The big idea: meaning is produced, not just decoded
Genre + purpose + context + audience combine to make a text's meaning — it is never 'just the words'.
The whole of this topic rests on one shift in thinking. Meaning is not contained in the words of a text like water in a glass. It is produced when words are read inside a genre, for a purpose, in a context, by a particular audience.
Take one sentence — 'You really must try the soup.' It means flattery on a first date, an order in a professional kitchen, and irony if the soup is famous for being terrible. Nothing in the words changed; the FRAME changed. That frame is what this topic is about.
The four forces that produce meaning work together, not separately:
| Force | What it does | Question to ask |
|---|---|---|
| Genre | Frames the reader's expectations (a contract for how to read) | What TYPE of text is this, and what do I expect of it? |
| Purpose | Directs the writer's choices | What is this text trying to DO to me? |
| Context | Conditions how the words are received | In what situation and culture is this read? |
| Audience | Brings its own frame, so meaning varies | WHO is reading, and how do they receive it? |
This is why the syllabus phrases it as two demands: 'the ways in which genre, purpose and context contribute to the meaning of texts', and 'the significance of audience in both the design and the reception of texts'. Everything else in this note unpacks those two phrases.
Why it serves BOTH papers: when you ANALYSE (Paper 1), naming how the four forces combine to position the reader is the high-level skill.
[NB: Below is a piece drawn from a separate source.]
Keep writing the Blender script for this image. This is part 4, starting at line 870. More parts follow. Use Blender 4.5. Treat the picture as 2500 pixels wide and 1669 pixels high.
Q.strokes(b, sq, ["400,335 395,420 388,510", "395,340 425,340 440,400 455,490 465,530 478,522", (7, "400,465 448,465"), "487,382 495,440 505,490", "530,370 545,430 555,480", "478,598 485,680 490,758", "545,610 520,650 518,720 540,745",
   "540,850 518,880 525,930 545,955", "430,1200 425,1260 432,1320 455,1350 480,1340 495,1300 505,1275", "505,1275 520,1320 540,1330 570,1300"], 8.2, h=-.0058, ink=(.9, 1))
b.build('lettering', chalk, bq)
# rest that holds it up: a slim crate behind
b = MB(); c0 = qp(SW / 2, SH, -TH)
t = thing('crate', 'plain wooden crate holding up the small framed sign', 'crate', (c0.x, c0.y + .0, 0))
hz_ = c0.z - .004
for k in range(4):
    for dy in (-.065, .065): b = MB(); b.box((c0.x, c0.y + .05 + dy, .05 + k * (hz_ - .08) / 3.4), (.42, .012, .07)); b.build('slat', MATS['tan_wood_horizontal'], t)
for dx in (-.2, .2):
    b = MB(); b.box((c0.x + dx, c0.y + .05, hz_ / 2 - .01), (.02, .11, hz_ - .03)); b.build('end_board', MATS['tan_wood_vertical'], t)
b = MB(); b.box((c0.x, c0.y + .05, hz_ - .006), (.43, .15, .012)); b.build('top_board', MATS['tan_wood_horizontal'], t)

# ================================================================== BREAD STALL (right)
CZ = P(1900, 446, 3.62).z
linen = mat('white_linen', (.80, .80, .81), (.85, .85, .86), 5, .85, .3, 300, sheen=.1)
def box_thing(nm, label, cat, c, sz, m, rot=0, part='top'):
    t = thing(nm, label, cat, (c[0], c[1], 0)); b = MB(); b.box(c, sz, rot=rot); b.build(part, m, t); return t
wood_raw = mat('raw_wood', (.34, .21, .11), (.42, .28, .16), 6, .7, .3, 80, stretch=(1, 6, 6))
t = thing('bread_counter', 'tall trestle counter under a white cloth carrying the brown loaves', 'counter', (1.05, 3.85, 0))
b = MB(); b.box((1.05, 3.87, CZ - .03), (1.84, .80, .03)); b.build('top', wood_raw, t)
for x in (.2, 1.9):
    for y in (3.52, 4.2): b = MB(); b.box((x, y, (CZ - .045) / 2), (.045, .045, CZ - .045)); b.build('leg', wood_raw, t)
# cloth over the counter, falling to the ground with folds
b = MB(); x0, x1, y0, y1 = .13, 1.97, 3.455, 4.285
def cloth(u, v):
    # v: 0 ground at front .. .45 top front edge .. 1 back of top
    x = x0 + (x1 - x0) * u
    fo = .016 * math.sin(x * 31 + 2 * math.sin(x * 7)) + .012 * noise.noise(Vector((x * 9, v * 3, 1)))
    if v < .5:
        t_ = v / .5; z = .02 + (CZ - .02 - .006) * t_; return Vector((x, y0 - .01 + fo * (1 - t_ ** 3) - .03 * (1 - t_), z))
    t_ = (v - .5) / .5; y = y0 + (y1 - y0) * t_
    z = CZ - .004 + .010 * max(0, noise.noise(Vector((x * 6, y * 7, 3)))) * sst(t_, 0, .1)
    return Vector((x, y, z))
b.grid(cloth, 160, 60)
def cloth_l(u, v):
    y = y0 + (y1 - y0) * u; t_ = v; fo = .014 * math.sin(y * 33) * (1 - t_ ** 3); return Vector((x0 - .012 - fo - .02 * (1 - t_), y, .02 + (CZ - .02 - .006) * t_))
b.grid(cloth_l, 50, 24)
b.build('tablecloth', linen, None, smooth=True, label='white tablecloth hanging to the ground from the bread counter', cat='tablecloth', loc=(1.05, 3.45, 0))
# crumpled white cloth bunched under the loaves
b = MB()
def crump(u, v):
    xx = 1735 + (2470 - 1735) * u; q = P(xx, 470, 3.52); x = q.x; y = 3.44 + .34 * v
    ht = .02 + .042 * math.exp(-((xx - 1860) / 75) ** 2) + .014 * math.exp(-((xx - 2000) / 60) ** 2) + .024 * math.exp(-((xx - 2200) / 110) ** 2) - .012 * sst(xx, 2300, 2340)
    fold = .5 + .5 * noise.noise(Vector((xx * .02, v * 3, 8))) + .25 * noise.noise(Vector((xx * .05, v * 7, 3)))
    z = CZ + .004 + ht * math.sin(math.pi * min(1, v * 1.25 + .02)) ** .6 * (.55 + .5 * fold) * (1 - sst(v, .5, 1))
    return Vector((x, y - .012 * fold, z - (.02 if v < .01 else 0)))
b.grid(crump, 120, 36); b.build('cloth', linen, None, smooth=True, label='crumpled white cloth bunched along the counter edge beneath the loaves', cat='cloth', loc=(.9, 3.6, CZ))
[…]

When you WRITE (Paper 2), choosing a genre, fixing a purpose and imagining a context and audience is how you make deliberate, controlled choices. The same model is your analysis lens and your design brief.
- Meaning is PRODUCED by genre + purpose + context + audience — not stored in the words.
- Genre frames expectation; purpose directs choices; context conditions reception; audience varies it.
- Two syllabus demands: how genre/purpose/context make meaning; audience in design AND reception.
- The same model is your analysis lens (Paper 1) and your design brief (Paper 2).